[python-committers] The state of our copies of libffi (was: Redoing the C API?)

Matthias Klose doko at ubuntu.com
Thu Mar 24 18:16:49 EDT 2016


On 03.03.2016 21:58, Zachary Ware wrote:
> On Thu, Mar 3, 2016 at 12:38 PM, Brett Cannon <brett at python.org> wrote:
>> [...] the maintenance issue we have with ctypes (or at least that's
>> my hang-up with it). I think we still have not figured out what code we have
>> patched and so no one has been willing to update to a newer version of
>> libffi. I think Zachary looked into it and got some distance but never far
>> enough to feel comfortable with trying to update things.
>
> Since I've been invoked, I'll try to explain our libffi situation as
> far as I understand it.  This is just a history lesson, I don't really
> have an opinion on what should be done with it.  I will opine that we
> have some seriously old unmaintained code here, and the whole libffi
> situation in cpython is far more complex than is ideal.
>
> We actually have four separate copies of libffi:
>
> Modules/_ctypes/libffi: This is a mostly-vanilla copy of libffi-3.1
> (released 19May2014), lightly patched according to
> Modules/_ctypes/libffi.diff.  This one is used for any non-OSX posix
> build that doesn't use `--with-system-ffi`.  doko has done a pretty
> good job keeping this one relatively up to date.

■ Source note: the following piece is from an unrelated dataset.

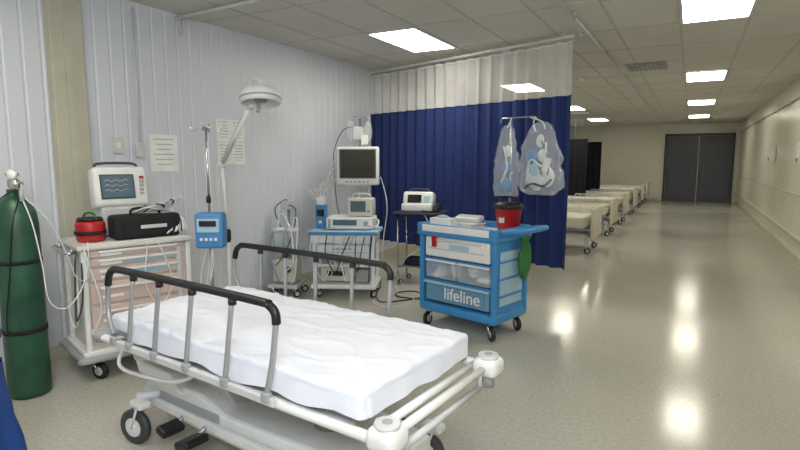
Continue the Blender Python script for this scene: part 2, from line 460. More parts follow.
# ------------------------------------------------------------ oxygen cylinder
b = B('oxygen_cylinder')
b.lathe([(0, 0), (.105, 0), (.118, .015), (.12, .05), (.12, 1.10), (.112, 1.17), (.09, 1.23), (.05, 1.275), (.036, 1.29), (.036, 1.32), (0, 1.32)], (0, 0, 0), green, 36)
b.lathe([(.121, .42), (.124, .42), (.124, .45), (.121, .45)], (0, 0, 0), blackc, 36)
b.lathe([(.121, .86), (.124, .86), (.124, .885), (.121, .885)], (0, 0, 0), blackc, 36)
b.cyl((0, 0, 1.32), (0, 0, 1.40), .018, brass)
b.box((0, 0, 1.355), (.045, .045, .05), brass, .006)
b.lathe([(0, 0), (.03, 0), (.035, .01), (.035, .02), (0, .022)], (0, 0, 1.40), green2, 12)
b.cyl((.02, 0, 1.355), (.10, 0, 1.355), .014, brass)
b.lathe([(0, 0), (.035, 0), (.035, .03), (0, .032)], (.09, -.02, 1.355), chrome, 24, (0, -1, 0))
b.lathe([(0, 0), (.03, 0), (.03, .025), (0, .027)], (.06, -.02, 1.41), white, 24, (.3, -1, .1))
b.cyl((.09, 0, 1.355), (.09, 0, 1.25), .012, lgray)
b.tube([(-.05, -.12, .4), (.0, -.135, .8), (.03, -.13, 1.2), (.09, -.01, 1.34)], .004, black, 6, sub=8)
b.tube([(.08, 0, 1.3), (.10, -.07, 1.1), (.08, -.10, .8), (.05, -.125, .5), (.06, -.115, .42)], .004, black, 6, sub=8)
b.grid(lambda u, v: Vector((.1215 * math.cos(-1.9 + u * .5), .1215 * math.sin(-1.9 + u * .5), 1.0 + .06 * v)), 10, 1, cream)
b.done((-3.68, 1.76, 0), 0)
b = B('oxygen_tubing')
b.tube([(-3.575, 1.76, 1.25), (-3.53, 1.78, 1.1), (-3.50, 1.80, .85), (-3.49, 1.82, .62), (-3.46, 1.90, .56), (-3.44, 1.99, .66), (-3.45, 2.05, .80), (-3.48, 2.08, .93), (-3.50, 2.09, .955)], .004, white, 6, sub=8)
b.tube([(-3.575, 1.77, 1.27), (-3.50, 1.86, 1.12), (-3.46, 1.93, .9), (-3.45, 1.97, .75), (-3.44, 2.04, .72), (-3.45, 2.06, .85), (-3.50, 2.09, .95)], .004, lgray, 6, sub=8)
b.done()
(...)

when trying to update these extra copies, I was always told that upstream was 
wrong/not ready, etc ... So I don't care that much about the copies.  The 
explicit diff was intended to document the explicit and wanted changes.

Now, the last libffi release 3.2.1 is more than a year old, and getting outdated 
for some architectures.  Upstream currently doesn't react, and the libffi copy 
within GCC is ahead with many changes.  My plan was to update libffi with a 3.3 
release when it comes out, but I don't know when this will happen.